# Directions for this task
Transcribe the lines from the start of the data below through the line with "LT, loc=p, scale=1.5)", word for word and nothing more.

# Information supplied
○ ○ ○
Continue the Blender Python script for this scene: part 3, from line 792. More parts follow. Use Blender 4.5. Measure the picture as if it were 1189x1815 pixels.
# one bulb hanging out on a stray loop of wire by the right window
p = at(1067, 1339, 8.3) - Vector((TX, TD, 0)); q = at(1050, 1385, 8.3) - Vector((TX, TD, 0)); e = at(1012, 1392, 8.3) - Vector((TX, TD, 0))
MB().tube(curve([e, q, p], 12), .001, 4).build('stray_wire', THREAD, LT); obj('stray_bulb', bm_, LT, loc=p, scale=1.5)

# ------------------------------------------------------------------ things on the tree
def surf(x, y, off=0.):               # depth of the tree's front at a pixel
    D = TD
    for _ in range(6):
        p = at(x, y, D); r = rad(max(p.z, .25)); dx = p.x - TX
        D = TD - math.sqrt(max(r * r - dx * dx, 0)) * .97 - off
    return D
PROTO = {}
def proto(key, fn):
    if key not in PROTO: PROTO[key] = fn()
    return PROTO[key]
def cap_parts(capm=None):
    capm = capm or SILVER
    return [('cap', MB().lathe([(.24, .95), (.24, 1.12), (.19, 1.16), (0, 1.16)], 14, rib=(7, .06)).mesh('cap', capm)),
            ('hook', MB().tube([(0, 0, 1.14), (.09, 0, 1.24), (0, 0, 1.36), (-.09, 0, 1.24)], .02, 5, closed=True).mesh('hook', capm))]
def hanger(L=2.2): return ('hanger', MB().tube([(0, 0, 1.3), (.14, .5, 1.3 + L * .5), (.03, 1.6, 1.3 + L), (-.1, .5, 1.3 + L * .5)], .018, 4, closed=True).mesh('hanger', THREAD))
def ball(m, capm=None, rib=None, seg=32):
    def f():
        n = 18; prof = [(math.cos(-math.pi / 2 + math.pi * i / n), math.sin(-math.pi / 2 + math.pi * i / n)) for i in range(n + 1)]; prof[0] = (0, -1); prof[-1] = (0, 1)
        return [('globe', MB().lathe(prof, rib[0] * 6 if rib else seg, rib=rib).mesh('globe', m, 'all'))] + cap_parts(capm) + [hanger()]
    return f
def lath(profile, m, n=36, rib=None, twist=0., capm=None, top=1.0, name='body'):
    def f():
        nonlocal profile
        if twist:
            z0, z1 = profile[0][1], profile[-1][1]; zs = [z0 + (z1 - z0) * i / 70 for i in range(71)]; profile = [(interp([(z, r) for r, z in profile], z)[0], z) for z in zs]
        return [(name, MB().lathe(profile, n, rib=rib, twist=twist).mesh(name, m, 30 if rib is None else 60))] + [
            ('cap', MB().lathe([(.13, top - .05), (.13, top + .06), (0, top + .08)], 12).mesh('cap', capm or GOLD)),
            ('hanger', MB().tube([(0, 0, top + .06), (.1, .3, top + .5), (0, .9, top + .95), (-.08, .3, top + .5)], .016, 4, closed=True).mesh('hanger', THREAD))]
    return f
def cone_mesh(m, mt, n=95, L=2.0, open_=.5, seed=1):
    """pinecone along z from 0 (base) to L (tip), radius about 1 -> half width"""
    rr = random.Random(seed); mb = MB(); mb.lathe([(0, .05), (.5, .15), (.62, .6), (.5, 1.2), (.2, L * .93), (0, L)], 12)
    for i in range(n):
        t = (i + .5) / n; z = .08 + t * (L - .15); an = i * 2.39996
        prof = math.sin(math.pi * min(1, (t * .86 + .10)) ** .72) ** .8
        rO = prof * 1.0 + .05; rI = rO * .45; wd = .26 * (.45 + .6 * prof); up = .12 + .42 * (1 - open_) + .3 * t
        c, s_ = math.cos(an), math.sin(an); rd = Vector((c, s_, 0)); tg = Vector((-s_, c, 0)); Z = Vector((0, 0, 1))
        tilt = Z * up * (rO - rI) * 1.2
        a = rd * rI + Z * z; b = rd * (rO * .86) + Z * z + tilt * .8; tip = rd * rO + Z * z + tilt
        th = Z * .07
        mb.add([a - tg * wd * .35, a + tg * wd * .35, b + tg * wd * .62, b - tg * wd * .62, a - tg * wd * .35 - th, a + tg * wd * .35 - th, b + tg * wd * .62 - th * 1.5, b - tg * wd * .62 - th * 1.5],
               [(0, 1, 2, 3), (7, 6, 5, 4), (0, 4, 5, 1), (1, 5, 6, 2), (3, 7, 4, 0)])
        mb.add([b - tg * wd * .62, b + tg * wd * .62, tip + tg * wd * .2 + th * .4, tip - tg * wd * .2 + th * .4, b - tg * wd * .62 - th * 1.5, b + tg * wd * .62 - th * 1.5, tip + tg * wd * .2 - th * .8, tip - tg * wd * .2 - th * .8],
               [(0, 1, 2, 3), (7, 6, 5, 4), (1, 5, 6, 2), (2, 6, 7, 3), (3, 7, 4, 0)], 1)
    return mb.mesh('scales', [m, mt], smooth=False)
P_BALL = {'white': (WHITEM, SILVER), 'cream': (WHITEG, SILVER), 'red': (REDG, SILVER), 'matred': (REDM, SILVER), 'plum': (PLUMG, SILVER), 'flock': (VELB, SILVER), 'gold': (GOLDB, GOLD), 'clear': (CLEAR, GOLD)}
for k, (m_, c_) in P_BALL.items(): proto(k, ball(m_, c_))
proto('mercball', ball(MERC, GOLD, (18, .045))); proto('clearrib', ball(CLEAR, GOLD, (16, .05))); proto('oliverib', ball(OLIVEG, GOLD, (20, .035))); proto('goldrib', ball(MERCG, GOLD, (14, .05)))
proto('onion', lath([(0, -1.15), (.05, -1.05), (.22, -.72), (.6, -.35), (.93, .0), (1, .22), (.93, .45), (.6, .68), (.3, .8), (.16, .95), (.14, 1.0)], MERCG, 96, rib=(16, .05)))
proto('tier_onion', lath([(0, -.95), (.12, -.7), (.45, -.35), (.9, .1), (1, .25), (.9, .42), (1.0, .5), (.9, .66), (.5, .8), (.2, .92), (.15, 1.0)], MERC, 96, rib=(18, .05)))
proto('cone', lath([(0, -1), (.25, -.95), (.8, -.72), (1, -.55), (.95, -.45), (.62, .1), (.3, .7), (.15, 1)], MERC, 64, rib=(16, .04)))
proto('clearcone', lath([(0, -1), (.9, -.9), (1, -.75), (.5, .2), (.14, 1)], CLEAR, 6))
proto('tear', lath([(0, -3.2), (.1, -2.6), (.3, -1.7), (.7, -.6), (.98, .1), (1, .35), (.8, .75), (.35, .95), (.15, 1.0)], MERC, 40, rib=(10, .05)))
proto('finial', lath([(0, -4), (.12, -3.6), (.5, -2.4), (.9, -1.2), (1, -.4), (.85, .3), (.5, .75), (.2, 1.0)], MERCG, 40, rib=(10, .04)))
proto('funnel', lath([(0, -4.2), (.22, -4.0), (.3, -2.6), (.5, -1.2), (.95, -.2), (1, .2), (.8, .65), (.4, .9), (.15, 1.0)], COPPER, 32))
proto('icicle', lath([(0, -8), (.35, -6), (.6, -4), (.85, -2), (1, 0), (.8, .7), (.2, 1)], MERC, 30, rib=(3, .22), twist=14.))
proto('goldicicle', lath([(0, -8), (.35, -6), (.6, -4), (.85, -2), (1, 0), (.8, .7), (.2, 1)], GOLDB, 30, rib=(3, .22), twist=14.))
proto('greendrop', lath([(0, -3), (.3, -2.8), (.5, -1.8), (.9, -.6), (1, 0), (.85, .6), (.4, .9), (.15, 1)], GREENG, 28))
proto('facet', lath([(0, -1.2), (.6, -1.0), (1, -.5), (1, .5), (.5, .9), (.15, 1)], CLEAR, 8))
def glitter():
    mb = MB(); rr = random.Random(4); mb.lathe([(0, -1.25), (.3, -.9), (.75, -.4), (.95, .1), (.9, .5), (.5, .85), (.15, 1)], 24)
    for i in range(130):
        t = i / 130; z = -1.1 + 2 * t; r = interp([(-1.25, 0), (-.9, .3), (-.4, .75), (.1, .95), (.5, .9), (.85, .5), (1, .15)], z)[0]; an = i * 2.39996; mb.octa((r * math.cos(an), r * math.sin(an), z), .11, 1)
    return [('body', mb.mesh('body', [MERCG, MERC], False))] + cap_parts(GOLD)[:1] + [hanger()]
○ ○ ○
# Answer for the task
Continue the Blender Python script for this scene: part 3, from line 792. More parts follow. Use Blender 4.5. Measure the picture as if it were 1189x1815 pixels.
# one bulb hanging out on a stray loop of wire by the right window
p = at(1067, 1339, 8.3) - Vector((TX, TD, 0)); q = at(1050, 1385, 8.3) - Vector((TX, TD, 0)); e = at(1012, 1392, 8.3) - Vector((TX, TD, 0))
MB().tube(curve([e, q, p], 12), .001, 4).build('stray_wire', THREAD, LT); obj('stray_bulb', bm_, LT, loc=p, scale=1.5)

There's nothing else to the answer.